--- START OF DATA PROVIDED ---

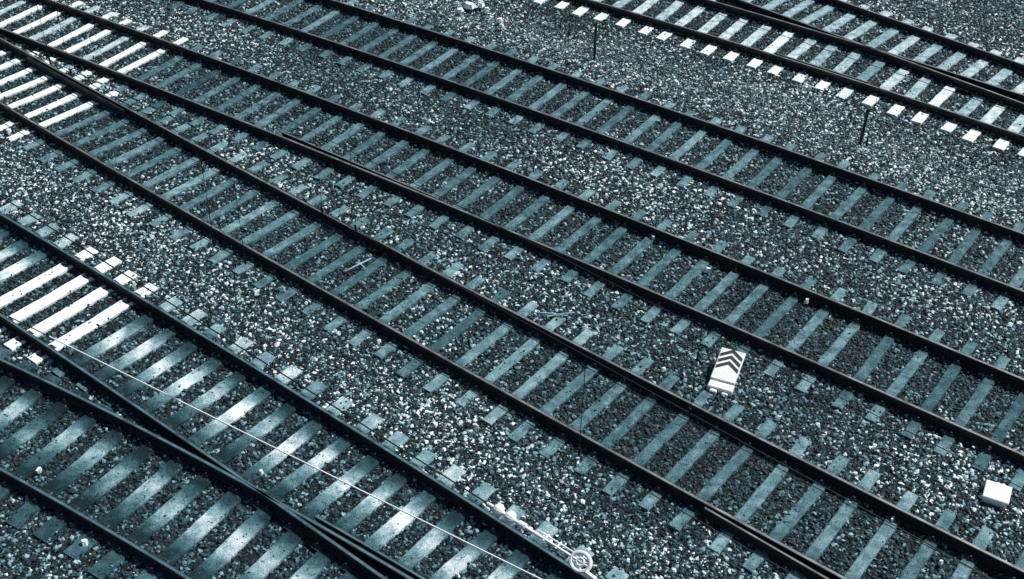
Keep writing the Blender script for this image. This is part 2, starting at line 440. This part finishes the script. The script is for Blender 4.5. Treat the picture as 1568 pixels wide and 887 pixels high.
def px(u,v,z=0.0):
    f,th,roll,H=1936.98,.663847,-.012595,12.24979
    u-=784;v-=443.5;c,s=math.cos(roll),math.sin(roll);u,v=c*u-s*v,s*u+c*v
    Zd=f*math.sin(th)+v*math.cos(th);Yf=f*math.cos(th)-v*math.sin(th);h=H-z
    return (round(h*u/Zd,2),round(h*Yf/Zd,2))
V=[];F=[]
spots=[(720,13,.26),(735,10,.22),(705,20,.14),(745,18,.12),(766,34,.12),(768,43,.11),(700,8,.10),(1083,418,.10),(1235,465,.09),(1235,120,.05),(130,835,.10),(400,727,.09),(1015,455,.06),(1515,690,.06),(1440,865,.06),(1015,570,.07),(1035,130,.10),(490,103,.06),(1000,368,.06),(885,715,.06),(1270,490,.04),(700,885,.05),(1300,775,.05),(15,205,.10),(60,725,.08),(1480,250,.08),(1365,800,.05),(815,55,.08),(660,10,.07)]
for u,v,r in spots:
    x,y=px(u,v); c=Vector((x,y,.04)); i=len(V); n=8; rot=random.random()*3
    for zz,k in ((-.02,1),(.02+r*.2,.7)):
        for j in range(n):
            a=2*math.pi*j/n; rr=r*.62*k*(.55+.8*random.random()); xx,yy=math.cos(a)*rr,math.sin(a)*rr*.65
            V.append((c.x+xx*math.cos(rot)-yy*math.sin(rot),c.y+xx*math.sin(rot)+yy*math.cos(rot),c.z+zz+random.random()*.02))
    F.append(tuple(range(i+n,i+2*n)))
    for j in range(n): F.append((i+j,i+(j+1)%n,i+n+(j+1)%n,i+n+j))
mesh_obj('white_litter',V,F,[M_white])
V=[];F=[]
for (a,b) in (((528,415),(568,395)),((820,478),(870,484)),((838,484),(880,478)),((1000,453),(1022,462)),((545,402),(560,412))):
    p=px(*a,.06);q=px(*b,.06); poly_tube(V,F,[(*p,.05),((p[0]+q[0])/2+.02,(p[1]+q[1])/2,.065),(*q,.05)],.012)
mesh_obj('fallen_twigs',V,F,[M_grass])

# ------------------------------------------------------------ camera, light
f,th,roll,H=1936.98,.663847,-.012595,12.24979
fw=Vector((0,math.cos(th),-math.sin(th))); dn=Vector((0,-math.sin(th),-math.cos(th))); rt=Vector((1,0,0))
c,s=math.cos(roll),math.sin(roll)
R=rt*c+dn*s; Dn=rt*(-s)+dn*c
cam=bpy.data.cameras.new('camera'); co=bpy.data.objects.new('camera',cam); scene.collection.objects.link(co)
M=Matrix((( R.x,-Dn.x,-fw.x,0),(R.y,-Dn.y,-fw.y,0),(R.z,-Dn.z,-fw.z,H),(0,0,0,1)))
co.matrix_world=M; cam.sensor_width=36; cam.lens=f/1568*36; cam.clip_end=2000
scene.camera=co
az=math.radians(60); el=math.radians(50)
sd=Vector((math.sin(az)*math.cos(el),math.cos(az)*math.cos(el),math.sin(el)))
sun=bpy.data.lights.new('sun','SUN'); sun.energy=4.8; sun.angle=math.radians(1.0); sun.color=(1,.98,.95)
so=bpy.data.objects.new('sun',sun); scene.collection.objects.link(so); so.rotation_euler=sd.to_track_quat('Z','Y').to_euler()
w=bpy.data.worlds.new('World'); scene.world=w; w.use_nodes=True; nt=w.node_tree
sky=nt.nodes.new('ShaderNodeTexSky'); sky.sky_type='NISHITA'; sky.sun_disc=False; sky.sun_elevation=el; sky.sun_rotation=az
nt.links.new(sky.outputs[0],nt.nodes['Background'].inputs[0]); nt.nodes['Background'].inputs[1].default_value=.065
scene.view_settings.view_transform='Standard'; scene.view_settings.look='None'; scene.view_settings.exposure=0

--- END OF DATA PROVIDED ---

• [TASK PROMPT] Your task is an exact transcription of all the data, minus the pictures.

• [CORRECT RESULT]
Keep writing the Blender script for this image. This is part 2, starting at line 440. This part finishes the script. The script is for Blender 4.5. Treat the picture as 1568 pixels wide and 887 pixels high.
def px(u,v,z=0.0):
    f,th,roll,H=1936.98,.663847,-.012595,12.24979
    u-=784;v-=443.5;c,s=math.cos(roll),math.sin(roll);u,v=c*u-s*v,s*u+c*v
    Zd=f*math.sin(th)+v*math.cos(th);Yf=f*math.cos(th)-v*math.sin(th);h=H-z
    return (round(h*u/Zd,2),round(h*Yf/Zd,2))
V=[];F=[]
spots=[(720,13,.26),(735,10,.22),(705,20,.14),(745,18,.12),(766,34,.12),(768,43,.11),(700,8,.10),(1083,418,.10),(1235,465,.09),(1235,120,.05),(130,835,.10),(400,727,.09),(1015,455,.06),(1515,690,.06),(1440,865,.06),(1015,570,.07),(1035,130,.10),(490,103,.06),(1000,368,.06),(885,715,.06),(1270,490,.04),(700,885,.05),(1300,775,.05),(15,205,.10),(60,725,.08),(1480,250,.08),(1365,800,.05),(815,55,.08),(660,10,.07)]
for u,v,r in spots:
    x,y=px(u,v); c=Vector((x,y,.04)); i=len(V); n=8; rot=random.random()*3
    for zz,k in ((-.02,1),(.02+r*.2,.7)):
        for j in range(n):
            a=2*math.pi*j/n; rr=r*.62*k*(.55+.8*random.random()); xx,yy=math.cos(a)*rr,math.sin(a)*rr*.65
            V.append((c.x+xx*math.cos(rot)-yy*math.sin(rot),c.y+xx*math.sin(rot)+yy*math.cos(rot),c.z+zz+random.random()*.02))
    F.append(tuple(range(i+n,i+2*n)))
    for j in range(n): F.append((i+j,i+(j+1)%n,i+n+(j+1)%n,i+n+j))
mesh_obj('white_litter',V,F,[M_white])
V=[];F=[]
for (a,b) in (((528,415),(568,395)),((820,478),(870,484)),((838,484),(880,478)),((1000,453),(1022,462)),((545,402),(560,412))):
    p=px(*a,.06);q=px(*b,.06); poly_tube(V,F,[(*p,.05),((p[0]+q[0])/2+.02,(p[1]+q[1])/2,.065),(*q,.05)],.012)
mesh_obj('fallen_twigs',V,F,[M_grass])

# ------------------------------------------------------------ camera, light
f,th,roll,H=1936.98,.663847,-.012595,12.24979
fw=Vector((0,math.cos(th),-math.sin(th))); dn=Vector((0,-math.sin(th),-math.cos(th))); rt=Vector((1,0,0))
c,s=math.cos(roll),math.sin(roll)
R=rt*c+dn*s; Dn=rt*(-s)+dn*c
cam=bpy.data.cameras.new('camera'); co=bpy.data.objects.new('camera',cam); scene.collection.objects.link(co)
M=Matrix((( R.x,-Dn.x,-fw.x,0),(R.y,-Dn.y,-fw.y,0),(R.z,-Dn.z,-fw.z,H),(0,0,0,1)))
co.matrix_world=M; cam.sensor_width=36; cam.lens=f/1568*36; cam.clip_end=2000
scene.camera=co
az=math.radians(60); el=math.radians(50)
sd=Vector((math.sin(az)*math.cos(el),math.cos(az)*math.cos(el),math.sin(el)))
sun=bpy.data.lights.new('sun','SUN'); sun.energy=4.8; sun.angle=math.radians(1.0); sun.color=(1,.98,.95)
so=bpy.data.objects.new('sun',sun); scene.collection.objects.link(so); so.rotation_euler=sd.to_track_quat('Z','Y').to_euler()
w=bpy.data.worlds.new('World'); scene.world=w; w.use_nodes=True; nt=w.node_tree
sky=nt.nodes.new('ShaderNodeTexSky'); sky.sky_type='NISHITA'; sky.sun_disc=False; sky.sun_elevation=el; sky.sun_rotation=az
nt.links.new(sky.outputs[0],nt.nodes['Background'].inputs[0]); nt.nodes['Background'].inputs[1].default_value=.065
scene.view_settings.view_transform='Standard'; scene.view_settings.look='None'; scene.view_settings.exposure=0